CHP lawmakers pay respect to fallen miners, leader reads miners’ names

CHP lawmakers pay respect to fallen miners, leader reads miners’ names

CHP lawmakers pay respect to fallen miners, leader reads miners’ names The main opposition Republican People’s Party (CHP) paid its respects and apologies yesterday to the 301 miners killed last week in the Soma disaster, standing to attention as the name of each fallen worker was read out by party leader Kemal Kılıçdaroğlu.

“Today is our mourning day. No word can be enough vis-à-vis the bitter truth that we have been experiencing. I can only say this: Our sacred martyrs, I apologize to your sacred souls on behalf of all the beautiful, conscientious people of the country and in the name of humanity,” Kılıçdaroğlu said during his party’s parliamentary group meeting, pledging to fight for their rights.

“We have sent our 301 people – who were working with their honor in a system of grave negligence and exploitation in a country which has the highest number of work accidents in Europe – to God’s compassion,” Kılıçdaroğlu said, before reciting famous lines from 20th-century poet Orhan Veli. “They were the ones who said, ‘Yüz karası değil, kömür karası / Böyle kazanılır ekmek parası” (Not the black sheep, but the black of the coal / That’s how you earn your bread).

Turkey’s worst ever industrial accident sparked protests across the country, directed at mine owners who are accused of ignoring safety for profit and at Prime Minister Recep Tayyip Erdoğan’s government, which is seen as too close to industry bosses and insensitive in its response.

All lawmakers stood in homage while Kılıçdaroğlu read the names, with some of them bursting into tears.

No resignation on CHP’s agenda

Speaking to reporters before the group meeting, CHP Deputy Chair Sezgin Tanrıkulu said the ruling Justice and Development Party (AKP) government, the prime minister and two of his ministers – Energy and Natural Resources Minister Taner Yıldız and Labor and Social Security Minister Faruk Çelik – were politically responsible regarding the Soma disaster.

Tanrıkulu’s remarks came after he was reminded of a debate within the CHP, with some lawmakers arguing that they should collectively resign from Parliament in solidarity with the people of Soma after the country’s worst mining accident in its history.
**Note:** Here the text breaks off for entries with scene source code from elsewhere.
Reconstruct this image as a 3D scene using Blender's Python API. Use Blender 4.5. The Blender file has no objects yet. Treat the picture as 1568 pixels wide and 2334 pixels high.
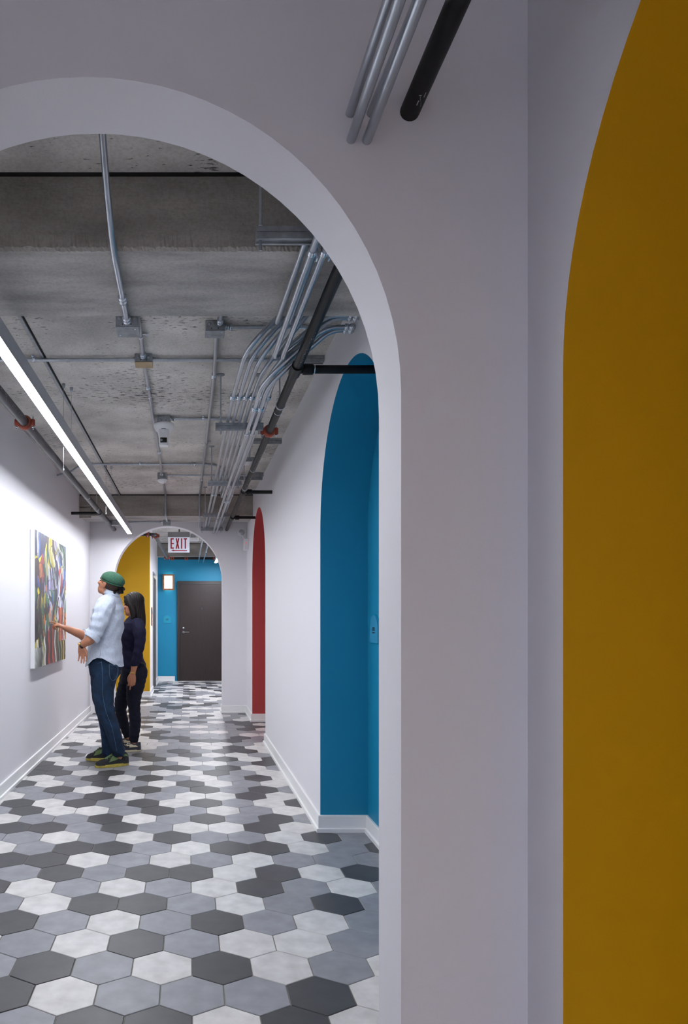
import bpy, math, random
import numpy as np
from mathutils import Vector
C = bpy.context.scene.collection
SC = bpy.context.scene
PI = math.pi

# ------------------------------------------------------------------ camera, world, exposure
FPX, VX, VY, H = 1580.0, 430.0, 1411.0, 1.34        # focal length in px, vanishing point, eye height
cam_d = bpy.data.cameras.new('camera')
cam = bpy.data.objects.new('camera', cam_d); C.objects.link(cam)
cam.location = (0, 0, H); cam.rotation_euler = (PI/2, 0, 0)
cam_d.sensor_fit = 'VERTICAL'; cam_d.sensor_height = 36.0
cam_d.lens = 36.0*FPX/2334
cam_d.shift_x = (784-VX)/2334; cam_d.shift_y = (VY-1167)/2334
cam_d.clip_start = .02
SC.camera = cam
w = bpy.data.worlds.new('world'); SC.world = w; w.use_nodes = True
w.node_tree.nodes['Background'].inputs[0].default_value = (0.6, 0.65, 0.75, 1)
w.node_tree.nodes['Background'].inputs[1].default_value = 0.05
SC.view_settings.view_transform = 'Standard'; SC.view_settings.look = 'None'
SC.view_settings.gamma = 1; SC.view_settings.use_curve_mapping = False
SC.view_settings.exposure = 0.0
LED_MAIN, LED_FILL, LED_FAR, SCONCE = 90.0, 290.0, 140.0, 4.0   # emission of the seen lamps, plus an added fill behind the camera

# ------------------------------------------------------------------ key dimensions (metres)
XL, XR, ZC = -1.41, .83, H+1.61                      # side walls, slab underside
YN, YF = 1.697, 1.895                                # arch wall nearest the camera
YB, YB2 = 9.9, 10.1                                  # second arch wall
YEND = 15.0                                          # blue end wall
ZB = H+1.335                                         # beam underside
X2 = 1.129                                           # back of the alcoves
AR, AZ = .772, 1.895                                 # arch radius, springing height
NICHES = [(.765, 'y'), (3.60, 'b'), (8.275, 'r')]

def P(px, py, Y): return Vector(((px-VX)*Y/FPX, Y, H-(py-VY)*Y/FPX))
def PZ(px, py, zr):
    Y = zr*FPX/(VY-py); return Vector(((px-VX)*Y/FPX, Y, H+zr))

# ------------------------------------------------------------------ materials
def lin(c):
    return tuple(((v/255)/12.92 if v/255 <= .04045 else ((v/255+.055)/1.055)**2.4) for v in c)+(1,)
def mat(name, rgb, rough=.5, metal=0, spec=.5, noise=0, nscale=6, bump=0, bscale=60, stretch=(1,1,1), emit=0, dark=None):
    m = bpy.data.materials.new(name); m.use_nodes = True
    nt = m.node_tree; b = nt.nodes['Principled BSDF']
    b.inputs['Base Color'].default_value = lin(rgb); b.inputs['Roughness'].default_value = rough
    b.inputs['Metallic'].default_value = metal; b.inputs['Specular IOR Level'].default_value = spec
    if emit:
        b.inputs['Emission Color'].default_value = lin(rgb); b.inputs['Emission Strength'].default_value = emit
    if noise or bump:
        tc = nt.nodes.new('ShaderNodeTexCoord'); geo = nt.nodes.new('ShaderNodeNewGeometry')
        mp = nt.nodes.new('ShaderNodeMapping'); mp.inputs['Scale'].default_value = stretch
        nt.links.new(geo.outputs['Position'], mp.inputs[0])
        if noise:
            n = nt.nodes.new('ShaderNodeTexNoise'); n.inputs['Scale'].default_value = nscale; n.inputs['Detail'].default_value = 6
            nt.links.new(mp.outputs[0], n.inputs[0])
            r = nt.nodes.new('ShaderNodeValToRGB')
            r.color_ramp.elements[0].position = .3; r.color_ramp.elements[1].position = .7
            lo = [max(0, v*(1-noise)) for v in rgb] if dark is None else dark
            r.color_ramp.elements[0].color = lin(lo); r.color_ramp.elements[1].color = lin([min(255, v*(1+noise*.6)) for v in rgb])
            nt.links.new(n.outputs['Fac'], r.inputs[0]); nt.links.new(r.outputs[0], b.inputs['Base Color'])
        if bump:
            n2 = nt.nodes.new('ShaderNodeTexNoise'); n2.inputs['Scale'].default_value = bscale; n2.inputs['Detail'].default_value = 4
            nt.links.new(mp.outputs[0], n2.inputs[0])
            bp = nt.nodes.new('ShaderNodeBump'); bp.inputs['Strength'].default_value = bump; bp.inputs['Distance'].default_value = .01
            nt.links.new(n2.outputs['Fac'], bp.inputs['Height']); nt.links.new(bp.outputs[0], b.inputs['Normal'])
    return m
def concrete(name, rgb, voids=0.0, rough=.85, streak=(1,1,1)):
    """grey cast concrete; voids = amount of small elongated bug holes"""
    m = mat(name, rgb, rough=rough, noise=.16, nscale=2.2, bump=.25, bscale=45, stretch=streak, spec=.25)
    nt = m.node_tree; b = nt.nodes['Principled BSDF']
    old = b.inputs['Base Color'].links[0].from_socket
    geo = nt.nodes.new('ShaderNodeNewGeometry')
    g = nt.nodes.new('ShaderNodeTexNoise'); g.inputs['Scale'].default_value = 90; g.inputs['Detail'].default_value = 3
    nt.links.new(geo.outputs['Position'], g.inputs[0])
    mg = nt.nodes.new('ShaderNodeMix'); mg.data_type = 'RGBA'; mg.blend_type = 'MULTIPLY'; mg.inputs[0].default_value = .35
    gr = nt.nodes.new('ShaderNodeValToRGB'); gr.color_ramp.elements[0].position = .25; gr.color_ramp.elements[1].position = .6
    gr.color_ramp.elements[0].color = (.45, .43, .4, 1)
    nt.links.new(g.outputs['Fac'], gr.inputs[0]); nt.links.new(old, mg.inputs[6]); nt.links.new(gr.outputs[0], mg.inputs[7])
    out = mg.outputs[2]
    if voids:
        mp = nt.nodes.new('ShaderNodeMapping'); mp.inputs['Scale'].default_value = (18, 64, 40)
        nt.links.new(geo.outputs['Position'], mp.inputs[0])
        v = nt.nodes.new('ShaderNodeTexNoise'); v.inputs['Scale'].default_value = 1.0; v.inputs['Detail'].default_value = 3; v.inputs['Roughness'].default_value = .65
        nt.links.new(mp.outputs[0], v.inputs[0])
        big = nt.nodes.new('ShaderNodeTexNoise'); big.inputs['Scale'].default_value = 1.3
        nt.links.new(geo.outputs['Position'], big.inputs[0])
        ad = nt.nodes.new('ShaderNodeMath'); ad.operation = 'MULTIPLY_ADD'; ad.inputs[1].default_value = .4; ad.inputs[2].default_value = -.2
        nt.links.new(big.outputs['Fac'], ad.inputs[0])
        sm = nt.nodes.new('ShaderNodeMath'); sm.operation = 'ADD'
        nt.links.new(v.outputs['Fac'], sm.inputs[0]); nt.links.new(ad.outputs[0], sm.inputs[1])
        rr = nt.nodes.new('ShaderNodeValToRGB'); rr.color_ramp.elements[0].position = voids; rr.color_ramp.elements[1].position = voids+.035
        rr.color_ramp.elements[0].color = (1, 1, 1, 1); rr.color_ramp.elements[1].color = (.22, .21, .2, 1)
        nt.links.new(sm.outputs[0], rr.inputs[0])
        mx = nt.nodes.new('ShaderNodeMix'); mx.data_type = 'RGBA'; mx.blend_type = 'MULTIPLY'; mx.inputs[0].default_value = 1
        nt.links.new(out, mx.inputs[6]); nt.links.new(rr.outputs[0], mx.inputs[7]); out = mx.outputs[2]
    nt.links.new(out, b.inputs['Base Color'])
    return m

WHITE = mat('white_paint', (226, 225, 229), rough=.6, bump=.04, bscale=180, spec=.3)
TRIM = mat('white_trim', (232, 232, 232), rough=.4, spec=.4)
BLUE = mat('blue_paint', (18, 130, 168), rough=.5, bump=.04, bscale=180, spec=.35)
YELLOW = mat('yellow_paint', (200, 152, 6), rough=.5, bump=.04, bscale=180, spec=.35)
RED = mat('red_paint', (174, 68, 68), rough=.5, bump=.04, bscale=180, spec=.35)
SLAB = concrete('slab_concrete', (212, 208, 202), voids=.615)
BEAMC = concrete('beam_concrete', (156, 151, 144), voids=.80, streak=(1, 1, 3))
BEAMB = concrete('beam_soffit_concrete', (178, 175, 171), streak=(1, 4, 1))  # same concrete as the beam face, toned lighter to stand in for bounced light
GALV = mat('galvanised_steel', (182, 188, 195), rough=.32, metal=.9, noise=.05, nscale=6, stretch=(6, .6, 6))
GALVD = mat('galvanised_sheet', (150, 154, 158), rough=.42, metal=.4, noise=.12, nscale=30)
ZINC = mat('zinc_fitting', (215, 222, 230), rough=.22, metal=.9)
BLACKPIPE = mat('black_steel_pipe', (20, 20, 22), rough=.5, metal=0, spec=.3, noise=.35, nscale=30)
WORNPIPE = mat('worn_steel_pipe', (70, 70, 74), rough=.4, metal=.4, noise=.45, nscale=22, stretch=(1, .2, 1))
ORANGE = mat('red_oxide_iron', (150, 62, 38), rough=.5, noise=.15, nscale=40)
DARK = mat('dark_gap', (26, 25, 24), rough=.9)
WPLASTIC = mat('white_plastic', (232, 232, 234), rough=.35)
LENSG = mat('lamp_lens', (188, 190, 194), rough=.2, metal=.3)
GLASSD = mat('dark_lens', (8, 8, 10), rough=.08)
HOUSING = mat('light_housing', (176, 178, 184), rough=.4, metal=.3)
DOORW = mat('dark_stained_wood', (44, 33, 31), rough=.38, noise=.25, nscale=9, stretch=(14, 14, .7), spec=.4)
FRAMEW = mat('dark_frame_paint', (38, 32, 31), rough=.4)
STEEL = mat('brushed_steel', (150, 150, 150), rough=.3, metal=.9)
COPPER = mat('copper_plate', (190, 130, 95), rough=.3, metal=.8)
WOOD = mat('sconce_wood', (168, 108, 60), rough=.5, noise=.2, nscale=30)
TEAL = mat('teal_acrylic', (0, 150, 182), rough=.25)
TEAL2 = mat('pale_blue_acrylic', (60, 150, 190), rough=.22)
TEXTD = mat('dark_lettering', (12, 40, 60), rough=.5)
LENSR = mat('sign_red', (176, 22, 40), rough=.4)
SIGNW = mat('sign_panel', (226, 232, 246), rough=.35, emit=.25)
MARK = mat('stencil_white', (190, 190, 190), rough=.7)
TAN = mat('tan_cover', (176, 152, 118), rough=.6)
GROUT = mat('grout', (128, 124, 116), rough=.9, noise=.1, nscale=30)
def tile_mat(name, rgb):
    m = mat(name, rgb, rough=.42, noise=.08, nscale=13, bump=.03, bscale=40, spec=.4)
    nt = m.node_tree; b = nt.nodes['Principled BSDF']; old = b.inputs['Base Color'].links[0].from_socket
    oi = nt.nodes.new('ShaderNodeObjectInfo'); mr = nt.nodes.new('ShaderNodeMapRange'); mr.inputs[3].default_value = .92; mr.inputs[4].default_value = 1.06
    nt.links.new(oi.outputs['Random'], mr.inputs[0])
    mx = nt.nodes.new('ShaderNodeVectorMath'); mx.operation = 'SCALE'
    nt.links.new(old, mx.inputs[0]); nt.links.new(mr.outputs[0], mx.inputs['Scale']); nt.links.new(mx.outputs[0], b.inputs['Base Color'])
    return m
TILES = {'L': tile_mat('pale_tile', (206, 204, 202)), 'M': tile_mat('mid_grey_tile', (140, 141, 146)), 'D': tile_mat('charcoal_tile', (70, 70, 72))}
def emitter(name, rgb, s):
    m = bpy.data.materials.new(name); m.use_nodes = True; nt = m.node_tree; nt.nodes.clear()
    e = nt.nodes.new('ShaderNodeEmission'); o = nt.nodes.new('ShaderNodeOutputMaterial')
    e.inputs[0].default_value = lin(rgb); e.inputs[1].default_value = s; nt.links.new(e.outputs[0], o.inputs[0]); return m
LED1 = emitter('led_diffuser', (246, 249, 255), LED_MAIN)
LED2 = emitter('fill_led_diffuser', (240, 240, 255), LED_FILL)  # for the added fill strip, stronger than the visible lights
LED3 = emitter('far_led_diffuser', (244, 247, 255), LED_FAR)
GLOW = emitter('sconce_diffuser', (255, 250, 240), SCONCE)
REDLED = emitter('red_indicator', (255, 40, 40), 2.0)

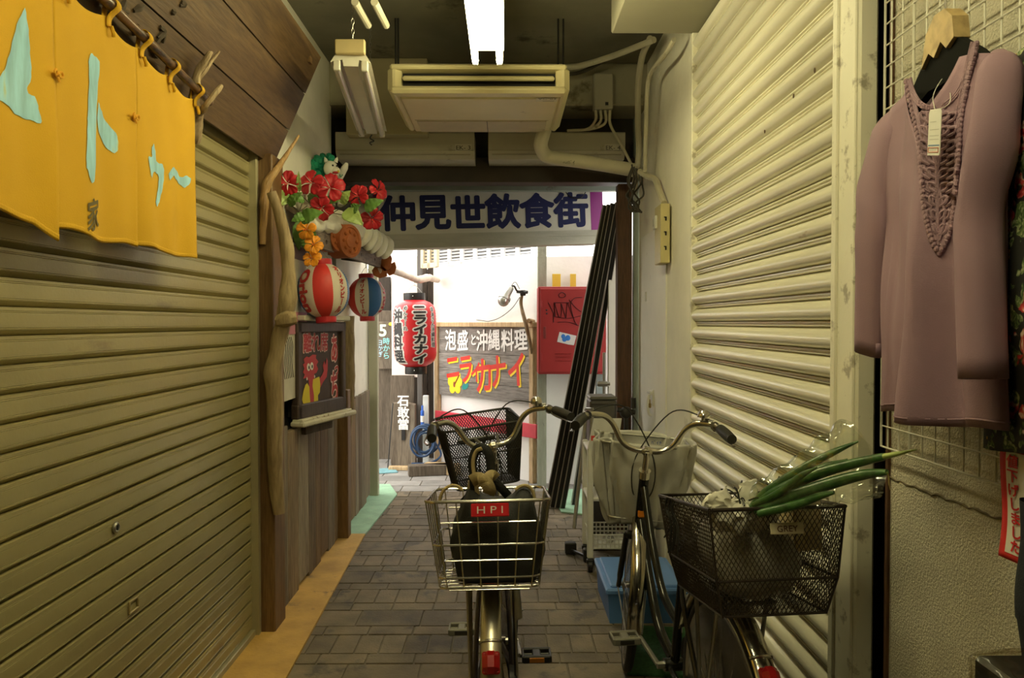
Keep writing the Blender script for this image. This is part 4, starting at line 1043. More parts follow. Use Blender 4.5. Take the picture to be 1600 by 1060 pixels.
for j in range(5):
    t = PI/2+j*2*PI/5; k.decal(disc(711+6.5*math.cos(t), 600-8.5*math.sin(t), .055, .048, 14, t), nface, .001+.0002*j, .5)
k.build('painting', nyl, ns, label='painted yellow hibiscus')
k = MB(); k.decal(disc(727, 604, .055, .03, 12, .4), nface, .0008, .5); k.decal(disc(701, 588, .04, .022, 12, 2.2), nface, .0008, .5); k.build('painting', flat('teal_leaf', (.01, .22, .20), .5), ns, label='painted teal leaves')
k = MB(); k.decal(disc(710, 601, .018, .03, 10), nface, .0032, .5); a0, b0 = npx(711, 600); a1, b1 = npx(718, 586); k.tube([nface(a0, b0, .004), nface(a1, b1, .004)], .006, 5); k.build('painting', flat('flower_eye', (.30, .08, .02), .6), ns)
rr_ = MB()
p0, p1 = diag(682, 648, .05), diag(838, 672, .05); p1.z = p0.z-.0
rr_.box((p0+p1)/2-Vector((0, 0, .02)), ((p1-p0).length+.02, .025, .125), .004, Rd)
tag(rr_.build('painted_rail', paint('red_rail', (.62, .05, .075), .55, 0, .12, 7, .1, 40, ((.60, .26, .10), .10, 12))), 'chipped red plank nailed across the wall below the restaurant sign', 'plank')
# clip lamp on a driftwood stick
cl = thing('clip_lamp', 'small reflector clip lamp on a driftwood stick above the restaurant sign', 'lamp', diag(826, 560, .10))
k = MB(); rough_tube(k, [diag(831, 553, .05), diag(827, 530, .09), diag(821, 505, .12), diag(814, 475, .12), diag(817, 456, .12)], [.010, .017, .018, .016, .012], 10, .15, 12, 34); k.build('stick', M['drift_pale'], cl)
k = MB(); rough_tube(k, [diag(833, 503, .02), diag(826, 501, .10)], [.022, .02], 10, .1, 9, 8); k.build('peg', M['pale_wood'], cl)
la, lb2 = diag(797, 450, .25), diag(787, 470, .32); dl = (lb2-la).normalized(); Ml = basis(dl)
k = MB(); k.lathe([(.0001, -.01), (.03, -.008), (.034, .0), (.036, .09), (.05, .095), (.055, .12), (.052, .12), (.03, .09)], la, 20, Ml); hd_ = k.build('shade', M['steel'], cl)
k = MB(); k.ball(la+dl*.135, .052, 14); k.build('bulb', paint('bulb_glass', (.55, .55, .50), .08, .6, .05), hd_)
k = MB(); k.tube(resample([la, diag(803, 447, .22), diag(808, 455, .18), diag(816, 456, .13)], 14), .008, 7); k.tube([diag(808, 456, .15), diag(824, 457, .12)], .014, 8); k.box(diag(817, 458, .13), (.05, .04, .05), .006); k.build('clip', M['black_plastic'], cl)
k = MB(); k.tube(resample([diag(812, 465, .15), diag(800, 482, .05), diag(782, 496, .03), diag(765, 502, .02), diag(752, 501, .02), diag(744, 500, .015)], 30), .0035, 5); k.tube(resample([la-dl*.01, diag(805, 441, .2), diag(812, 452, .15)], 12), .003, 5); k.build('cord', M['black_plastic'], cl)
# louvres over the wall
for (x0, x1, off, m_, lab, yt, yb0, yb1) in ((684, 834, -.10, paint('white_louvre', (.74, .74, .74), .4, .2, .04), 'long white louvred vent panel above the outside wall', 372, 419, 400), (661, 682, .25, paint('tan_louvre', (.55, .47, .32), .5, 0, .06), 'narrow tan lattice panel beside the white louvres', 372, 422, 418)):
    t = thing('louvre_panel', lab, 'vent', diag((x0+x1)/2, 418, off))
    q0, q1 = diag(x0, yb0, off), diag(x1, yb0, off); L = Vector((q1.x-q0.x, q1.y-q0.y, 0)).length; zz = 2.02 if off < 0 else 1.98
    lm = plane_map((q0.x, q0.y, 0), ab, (0, 0, 1)); k = MB(); H_ = .48
    k.prism([lm(0, zz, -.03), lm(L, zz, -.03), lm(L, zz+H_, -.03), lm(0, zz+H_, -.03)], dn_*.02); k.build('back_plate', m_, t, smooth=0)
    k = MB(); nb = max(2, round(L/.20)); r0, r1 = zz+.03, zz+H_-.03
    for i in range(nb+1): k.box(lm(L*i/nb, zz+H_/2, 0), (.05, .03, H_), .002, Rd)
    k.box(lm(L/2, zz+.02, 0), (L, .03, .05), .002, Rd); k.build('frame', m_, t)
    k = MB(); z = r0
    while z < r1:
        k.box(lm(L/2, z, -.004), (L, .006, .016), 0, Rd @ Matrix.Rotation(R_(35), 3, 'X')); z += .032
    k.build('slats', m_, t, smooth=0)
    k = MB(); k.prism([lm(0, zz+.04, -.0095), lm(L, zz+.04, -.0095), lm(L, zz+H_, -.0095), lm(0, zz+H_, -.0095)], dn_*.001); k.build('dark_gap', flat('louvre_gap', (.10, .10, .10), .8), t, smooth=0)
tag(MB().box((at(655, 395, 7.7).x, 7.75, 1.35), (.05, .05, 2.7), .004).build('metal_post', paint('dark_post', (.12, .11, .10), .5, .3)), 'thin dark metal post behind the bleached branch', 'post')
# grey-green post beside the red cabinet
tag(MB().box((.318, 6.72, 1.08), (.078, .07, 2.16), .005).build('timber_post', paint('peeling_green_timber', (.30, .31, .235), .75, 0, .18, 8, .3, 50, ((.14, .14, .10), .25, 10), stretch=(3, 3, .6))), 'peeling grey-green square timber post left of the red cabinet', 'post')
tag(MB().box((.80, 6.50, .85), (.07, .06, 1.7), .005).build('timber_post', paint('bluish_timber', (.26, .30, .29), .75, 0, .18, 8, .3, 50, ((.45, .46, .42), .2, 10))), 'bluish peeling timber post behind the leaning black rails', 'post')
# red cabinet
rc = thing('red_cabinet', 'red steel wall cabinet with black graffiti and a torn white sticker', 'cabinet', (.57, 6.52, .98))
a0_, a1_ = at(841, 448, 6.40), at(947, 585, 6.40); cx, cw = (a0_.x+a1_.x)/2, a1_.x-a0_.x; cz0, cz1 = a1_.z, a0_.z
red = paint('cabinet_red', (.31, .011, .010), .6, 0, .08, 4, 0, 40, ((.28, .02, .02), .15, 6))
MB().box((cx, 6.545, (cz0+cz1)/2), (cw, .28, cz1-cz0), .006).build('body', red, rc)
k = MB(); k.box((cx, 6.405, (cz0+cz1)/2), (cw-.03, .02, cz1-cz0-.03), .005)
for i in range(3): k.tube([(cx-.14, 6.394, cz0+.115+.028*i), (cx-.01, 6.394, cz0+.115+.028*i)], .007, 8, flatten=.5)
for s in (.2, .8): k.tube([(cx-cw/2+.025, 6.396, cz0+s*(cz1-cz0)-.03), (cx-cw/2+.025, 6.396, cz0+s*(cz1-cz0)+.03)], .008, 8)
dr = k.build('door', red, rc)
k = MB(); k.box((cx-cw/2+.055, 6.392, 1.35), (.02, .01, .10), .003); k.build('latch', flat('dark_red_latch', (.20, .02, .02), .4), dr)
def gpx(x, y): q = at(820+x*.1793, 430+y*.1793, 6.392); return q
k = MB()
for st in ([(205, 240), (250, 330), (265, 360), (258, 240), (300, 370), (320, 330), (318, 250), (345, 330), (360, 370), (372, 240), (400, 320), (420, 360), (400, 250), (440, 200), (500, 195)], [(258, 240), (390, 240)], [(385, 215), (440, 280), (490, 320)], [(270, 365), (380, 378), (490, 355)], [(290, 412), (380, 410), (470, 440)], [(300, 165), (325, 152), (355, 170), (345, 192), (312, 196), (297, 178), (302, 163)], [(415, 340), (430, 390), (455, 440)], [(250, 345), (250, 415)]):
    k.tube(resample([gpx(*q) for q in st], len(st)*6), .0065, 6, flatten=.35)
for q in ((190, 305), (192, 336)): k.ball(gpx(*q), .008, 8, None, (1, .4, 1))
k.build('graffiti', flat('marker_black', (.015, .013, .02), .4), dr)
k = MB(); k.prism([gpx(302, 495), gpx(450, 530), gpx(428, 612), gpx(380, 606), gpx(282, 582)], (0, -.001, 0)); stc = k.build('sticker', flat('sticker_grey', (.62, .60, .58), .6), dr, smooth=0)
k = MB()
for q, rx in (((335, 535), .018), ((345, 560), .02), ((375, 548), .022)): k.ball(gpx(*q)+Vector((0, -.001, 0)), rx, 12, None, (1, .08, 1.1))
k.build('print', flat('print_blue', (.02, .16, .55), .5), stc)
for (x0, x1, lab) in ((863, 876, 'wider yellow plate on the wall above the red cabinet'), (891, 900, 'narrow worn yellow plate on the wall above the red cabinet')):
    q0, q1 = at(x0, 430, 6.69), at(x1, 448, 6.69); tag(MB().box(((q0.x+q1.x)/2, 6.70, (q0.z+q1.z)/2), (q1.x-q0.x, .03, q0.z-q1.z+.02), .002).build('yellow_plate', paint('worn_yellow', (.62, .46, .04), .5, 0, .1, 9, 0, 40, ((.30, .22, .08), .2, 20))), lab, 'plate')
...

“In Turkey, there is no tradition of assuming political responsibility in these kinds of weighty cases. But this should not mean that this will never happen. As a requirement of political responsibility, both of the two ministers [Yıldız and Çelik] should first of all resign. If they don’t, we will begin using other methods at the Parliament,” Tanrıkulu said. “If there is even the tiniest political honor and ethics, then the two ministers should resign. Resignation and withdrawal from the Parliament is not on our agenda.”

Another deputy chair of the CHP, Erdoğan Toprak, also said it was the AKP who should mull resignation.
“As the CHP, we will not resign, but will follow up this case,” Toprak said.

Kılıçdaroğlu, meanwhile, also voiced his sadness over the loss of the party’s Istanbul deputy Mevlüt Aslanoğlu, who passed away following a heart failure May 16.

Censure of motions underway

The co-leader of the Peoples’ Democracy Party (HDP), Ertuğrul Kürkçü, said on May 20 his party would file censure motions against Erdoğan, Yıldız and Çelik for their failure in the coal mine disaster.

“From the very beginning of the day when the work started, the duty of Taner Yıldız who considered this slavery system as a ‘perfect enterprise’ was breaking grievances and losses into pieces in order to make them more tolerable; to disperse violence and fury directed at him via not using an aggressive style and directing it [violence and fury] against the owner of the coal mine,” Kürkçü said, addressing a parliamentary group meeting of his party.

“Not only should this mine, but all mines in Turkey, halt work until they are transformed into a shape which is in line with the norms of the ILO [International Labor Organization]. Workers’ wages should be paid from the public budget until the work is finalized. If they still want to work at the mine, workers may return after this work is complete,” he said.